I’m working with a Vertex AI notebook that processes API data and stores results in both BigQuery tables and Cloud Storage buckets. The notebook runs perfectly when executed manually, but fails during scheduled execution.
The error I encounter is:
GenericGBQException: Reason: 403 POST https://bigquery.googleapis.com/bigquery/v2/projects/my-project/datasets: Access Denied: Project my-project: User does not have bigquery.datasets.create permission in project my-project
Here’s the relevant code section that triggers the issue:
I realize that scheduled notebooks run under different service account credentials than manual execution. How can I properly configure the necessary permissions for the scheduled notebook to create BigQuery datasets automatically?
Hit this same issue. You need to check which service account your scheduled notebook is actually running under - it’s usually not the obvious one. Go to Vertex AI Workbench settings and look at the service account field. Then give that account BigQuery Admin role in IAM console. BigQuery Data Editor won’t work for creating datasets. Also verify your project-level permissions since that’s often the real problem even when BigQuery roles seem correct.

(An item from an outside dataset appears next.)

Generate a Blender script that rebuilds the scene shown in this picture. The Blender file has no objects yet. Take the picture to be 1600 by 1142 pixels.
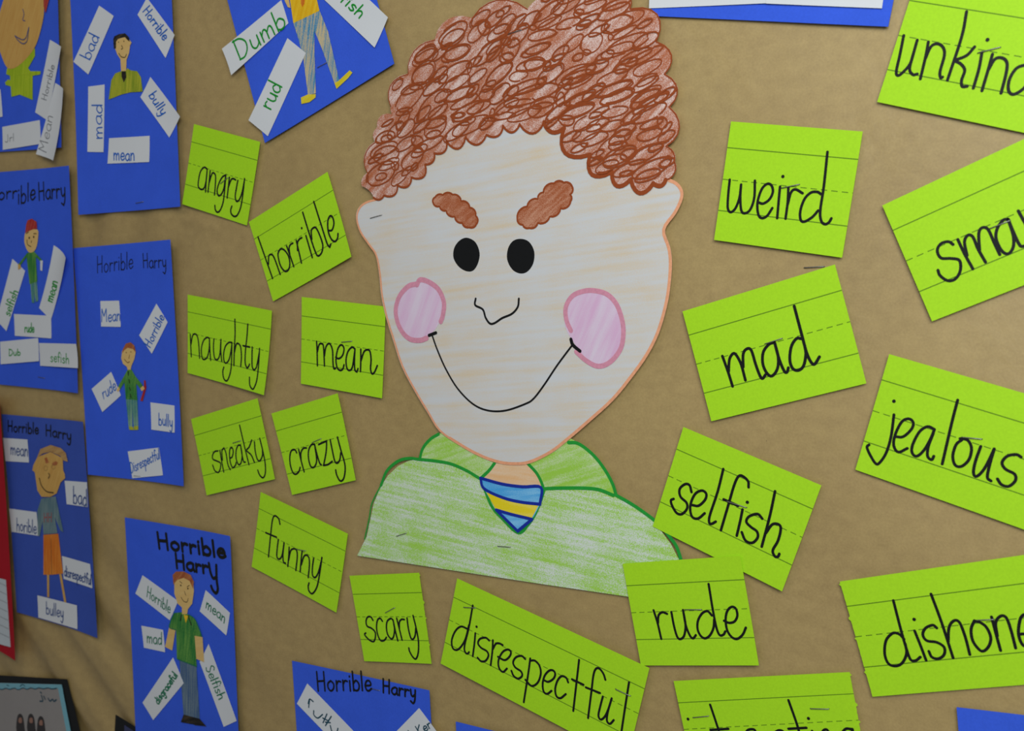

The 403 error happens because your scheduled notebook runs with different permissions than manual runs. Hit this exact issue last year.
Check which service account your scheduled notebook uses. Go to Vertex AI Workbench, find your notebook instance, and check the service account field.
Two main options:
Option 1: Grant permissions to existing service account
Go to IAM in Google Cloud Console and find that service account. Add:
BigQuery Admin (dataset creation rights)
Storage Admin (bucket uploads)
Option 2: Create custom service account
I prefer this. Create a new service account just for your notebook with only needed permissions. Then update your notebook instance to use it.
Don’t just add BigQuery Data Editor like some guides say. You need dataset creation permissions, which requires BigQuery Admin or a custom role with bigquery.datasets.create.
Make sure your service account has permissions for both BigQuery datasets AND the specific tables you’re writing to. Sometimes the dataset exists but the service account can’t write tables.
Restart your notebook after IAM changes. Permissions don’t always refresh immediately.
Same frustrating experience here when I switched from interactive to scheduled execution. Most people miss the permission hierarchy - when you schedule a Vertex AI notebook, it defaults to the Compute Engine service account which barely has any permissions. You’ve got to modify it or create a new one. For your error, the service account needs BigQuery Admin role, not just Data Editor. The datasets.create permission only comes with BigQuery Admin or custom roles that specifically include it. Here’s a gotcha I hit - even after assigning roles, permissions can take time to kick in. Wait 10-15 minutes after making changes before testing your scheduled notebook. Also check your project-level permissions. Sometimes the service account has BigQuery access but lacks the broader project permissions needed for dataset creation. Your error mentions project-level access denial so that might be it. For production stuff, I’d create a custom service account instead of tweaking the default Compute Engine one. Gives you better control and follows least privilege.
This issue arises because your scheduled Vertex AI notebook operates under the Compute Engine default service account instead of your personal credentials. To resolve this, navigate to your notebook’s settings in Vertex AI Workbench to confirm the service account in use. Subsequently, access IAM & Admin in the Cloud Console, locate the relevant service account, and assign it the “BigQuery Data Editor” role. This will grant the required datasets.create permission. Alternatively, you can download a service account key and set the GOOGLE_APPLICATION_CREDENTIALS environment variable in your code, although using IAM is the preferred and more secure approach for scheduled executions. I’ve encountered this challenge myself when transitioning from manual to scheduled notebook runs, as differing permissions between the two modes can be quite confusing.